__Task to complete__
Transcribe all the entries word for word, but omit the images.

__The data__
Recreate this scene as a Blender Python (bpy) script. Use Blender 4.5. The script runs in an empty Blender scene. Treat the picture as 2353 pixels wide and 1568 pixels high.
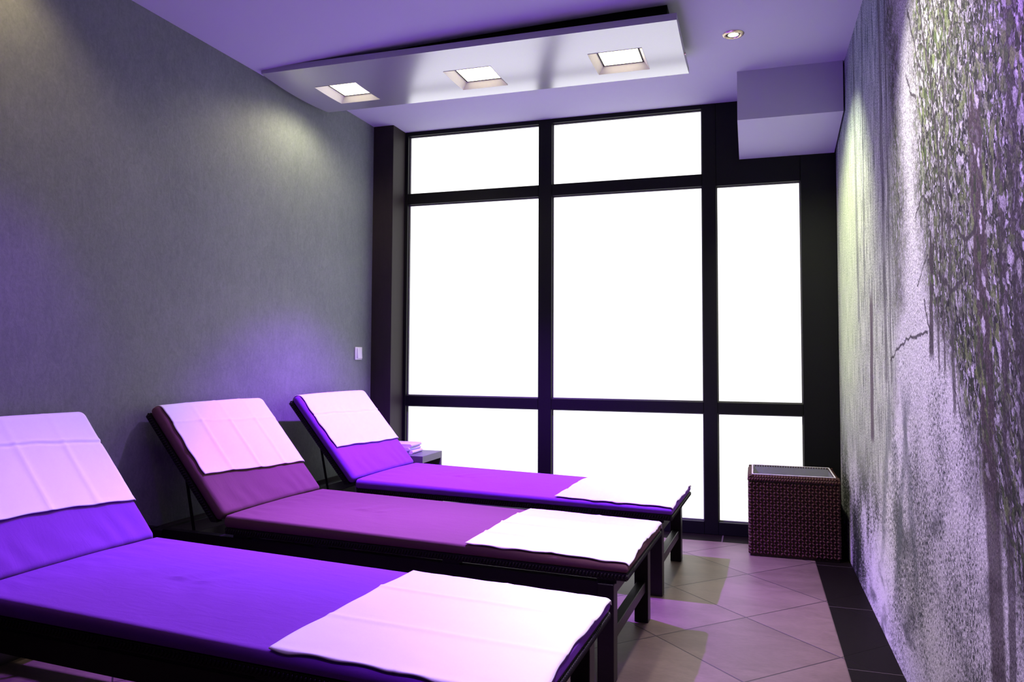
import bpy, bmesh, math, random
from math import sin, cos, pi, sqrt
from mathutils import Vector, Matrix, noise

random.seed(7)
scn = bpy.context.scene
COL = scn.collection

# ---------------------------------------------------------------- helpers
class MB:
    """collects shapes and links them as ONE mesh object"""
    def __init__(s):
        s.v = []; s.f = []; s.sm = []
    def add(s, vs, fs, smooth=False):
        o = len(s.v)
        s.v += [tuple(p) for p in vs]
        s.f += [tuple(i + o for i in f) for f in fs]
        s.sm += [smooth] * len(fs)
    def box(s, x0, x1, y0, y1, z0, z1, bev=0.0, seg=1):
        if bev <= 0:
            s.add([(x0,y0,z0),(x1,y0,z0),(x1,y1,z0),(x0,y1,z0),(x0,y0,z1),(x1,y0,z1),(x1,y1,z1),(x0,y1,z1)],
                  [(0,3,2,1),(4,5,6,7),(0,1,5,4),(1,2,6,5),(2,3,7,6),(3,0,4,7)])
            return
        bm = bmesh.new()
        bmesh.ops.create_cube(bm, size=1)
        for v in bm.verts:
            v.co = Vector(((x0+x1)/2 + v.co.x*(x1-x0), (y0+y1)/2 + v.co.y*(y1-y0), (z0+z1)/2 + v.co.z*(z1-z0)))
        bmesh.ops.bevel(bm, geom=bm.edges[:], offset=bev, segments=seg, affect='EDGES', profile=0.5)
        s.bm(bm, seg > 1)
    def bm(s, bm, smooth=False):
        bm.verts.index_update()
        s.add([v.co[:] for v in bm.verts], [[v.index for v in f.verts] for f in bm.faces], smooth)
        bm.free()
    def prism(s, prof, a0, a1, axis='x', smooth=False):
        """closed profile of 2D points swept along an axis"""
        n = len(prof)
        def P(t, p):
            return {'x': (t, p[0], p[1]), 'y': (p[0], t, p[1]), 'z': (p[0], p[1], t)}[axis]
        vs = [P(a0, p) for p in prof] + [P(a1, p) for p in prof]
        fs = [(i, (i+1) % n, n + (i+1) % n, n + i) for i in range(n)]
        s.add(vs, fs, smooth)
        s.add(vs, [tuple(range(n))[::-1], tuple(range(n, 2*n))])
    def rings(s, rr, closed_ends=True, smooth=True):
        n = len(rr[0]); o = []
        for r in rr: o += r
        fs = []
        for k in range(len(rr)-1):
            for i in range(n):
                j = (i+1) % n
                fs.append((k*n+i, k*n+j, (k+1)*n+j, (k+1)*n+i))
        s.add(o, fs, smooth)
        if closed_ends:
            s.add(o, [tuple(range(n))[::-1], tuple(range((len(rr)-1)*n, len(rr)*n))], False)
    def tube(s, pts, r, n=8):
        rr = []
        for k, p in enumerate(pts):
            p = Vector(p)
            d = (Vector(pts[min(k+1, len(pts)-1)]) - Vector(pts[max(k-1, 0)])).normalized()
            a = Vector((0,0,1)) if abs(d.z) < .9 else Vector((1,0,0))
            u = d.cross(a).normalized(); w = d.cross(u)
            rr.append([tuple(p + (u*cos(2*pi*i/n) + w*sin(2*pi*i/n))*r) for i in range(n)])
        s.rings(rr)
    def blob(s, c, d, la, lb, nrm, lc):
        """small strand bump: centre, long direction, half sizes"""
        d = Vector(d).normalized(); nrm = Vector(nrm).normalized(); w = d.cross(nrm).normalized()
        c = Vector(c)
        vs = [c-d*la, c+d*la]
        for k in (-.45, .45):
            for (p, q) in ((1,0),(0,1),(-1,0),(0,-1)):
                vs.append(c + d*la*k + w*lb*p + nrm*lc*q)
        fs = []
        for i in range(4):
            j = (i+1) % 4
            fs += [(0, 2+j, 2+i), (2+i, 2+j, 6+j, 6+i), (1, 6+i, 6+j)]
        s.add(vs, fs, True)
    def build(s, name, mat, parent=None, loc=None):
        me = bpy.data.meshes.new(name)
        me.from_pydata(s.v, [], s.f)
        me.polygons.foreach_set('use_smooth', s.sm)
        me.materials.append(mat)
        bm = bmesh.new(); bm.from_mesh(me)
        bmesh.ops.recalc_face_normals(bm, faces=bm.faces[:])
        bm.to_mesh(me); bm.free()
        me.update()
        o = bpy.data.objects.new(name, me)
        COL.objects.link(o)
        if parent: o.parent = parent
        if loc: o.location = loc
        return o

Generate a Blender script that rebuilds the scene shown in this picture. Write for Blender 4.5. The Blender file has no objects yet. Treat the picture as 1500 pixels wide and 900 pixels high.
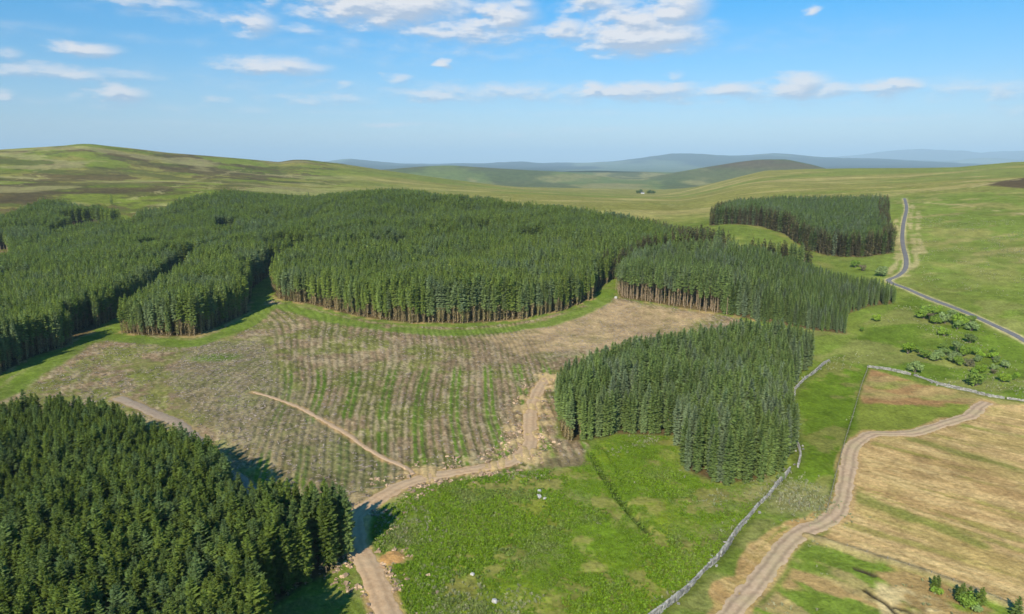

__Written solution__
Recreate this scene as a Blender Python (bpy) script. Use Blender 4.5. The script runs in an empty Blender scene. Treat the picture as 2353 pixels wide and 1568 pixels high.
import bpy, bmesh, math, random
from math import sin, cos, pi, sqrt
from mathutils import Vector, Matrix, noise

random.seed(7)
scn = bpy.context.scene
COL = scn.collection

# ---------------------------------------------------------------- helpers
class MB:
    """collects shapes and links them as ONE mesh object"""
    def __init__(s):
        s.v = []; s.f = []; s.sm = []
    def add(s, vs, fs, smooth=False):
        o = len(s.v)
        s.v += [tuple(p) for p in vs]
        s.f += [tuple(i + o for i in f) for f in fs]
        s.sm += [smooth] * len(fs)
    def box(s, x0, x1, y0, y1, z0, z1, bev=0.0, seg=1):
        if bev <= 0:
            s.add([(x0,y0,z0),(x1,y0,z0),(x1,y1,z0),(x0,y1,z0),(x0,y0,z1),(x1,y0,z1),(x1,y1,z1),(x0,y1,z1)],
                  [(0,3,2,1),(4,5,6,7),(0,1,5,4),(1,2,6,5),(2,3,7,6),(3,0,4,7)])
            return
        bm = bmesh.new()
        bmesh.ops.create_cube(bm, size=1)
        for v in bm.verts:
            v.co = Vector(((x0+x1)/2 + v.co.x*(x1-x0), (y0+y1)/2 + v.co.y*(y1-y0), (z0+z1)/2 + v.co.z*(z1-z0)))
        bmesh.ops.bevel(bm, geom=bm.edges[:], offset=bev, segments=seg, affect='EDGES', profile=0.5)
        s.bm(bm, seg > 1)
    def bm(s, bm, smooth=False):
        bm.verts.index_update()
        s.add([v.co[:] for v in bm.verts], [[v.index for v in f.verts] for f in bm.faces], smooth)
        bm.free()
    def prism(s, prof, a0, a1, axis='x', smooth=False):
        """closed profile of 2D points swept along an axis"""
        n = len(prof)
        def P(t, p):
            return {'x': (t, p[0], p[1]), 'y': (p[0], t, p[1]), 'z': (p[0], p[1], t)}[axis]
        vs = [P(a0, p) for p in prof] + [P(a1, p) for p in prof]
        fs = [(i, (i+1) % n, n + (i+1) % n, n + i) for i in range(n)]
        s.add(vs, fs, smooth)
        s.add(vs, [tuple(range(n))[::-1], tuple(range(n, 2*n))])
    def rings(s, rr, closed_ends=True, smooth=True):
        n = len(rr[0]); o = []
        for r in rr: o += r
        fs = []
        for k in range(len(rr)-1):
            for i in range(n):
                j = (i+1) % n
                fs.append((k*n+i, k*n+j, (k+1)*n+j, (k+1)*n+i))
        s.add(o, fs, smooth)
        if closed_ends:
            s.add(o, [tuple(range(n))[::-1], tuple(range((len(rr)-1)*n, len(rr)*n))], False)
    def tube(s, pts, r, n=8):
        rr = []
        for k, p in enumerate(pts):
            p = Vector(p)
            d = (Vector(pts[min(k+1, len(pts)-1)]) - Vector(pts[max(k-1, 0)])).normalized()
            a = Vector((0,0,1)) if abs(d.z) < .9 else Vector((1,0,0))
            u = d.cross(a).normalized(); w = d.cross(u)
            rr.append([tuple(p + (u*cos(2*pi*i/n) + w*sin(2*pi*i/n))*r) for i in range(n)])
        s.rings(rr)
    def blob(s, c, d, la, lb, nrm, lc):
        """small strand bump: centre, long direction, half sizes"""
        d = Vector(d).normalized(); nrm = Vector(nrm).normalized(); w = d.cross(nrm).normalized()
        c = Vector(c)
        vs = [c-d*la, c+d*la]
        for k in (-.45, .45):
            for (p, q) in ((1,0),(0,1),(-1,0),(0,-1)):
                vs.append(c + d*la*k + w*lb*p + nrm*lc*q)
        fs = []
        for i in range(4):
            j = (i+1) % 4
            fs += [(0, 2+j, 2+i), (2+i, 2+j, 6+j, 6+i), (1, 6+i, 6+j)]
        s.add(vs, fs, True)
    def build(s, name, mat, parent=None, loc=None):
        me = bpy.data.meshes.new(name)
        me.from_pydata(s.v, [], s.f)
        me.polygons.foreach_set('use_smooth', s.sm)
        me.materials.append(mat)
        bm = bmesh.new(); bm.from_mesh(me)
        bmesh.ops.recalc_face_normals(bm, faces=bm.faces[:])
        bm.to_mesh(me); bm.free()
        me.update()
        o = bpy.data.objects.new(name, me)
        COL.objects.link(o)
        if parent: o.parent = parent
        if loc: o.location = loc
        return o

Generate a Blender script that rebuilds the scene shown in this picture. Write for Blender 4.5. The Blender file has no objects yet. Treat the picture as 1500 pixels wide and 900 pixels high.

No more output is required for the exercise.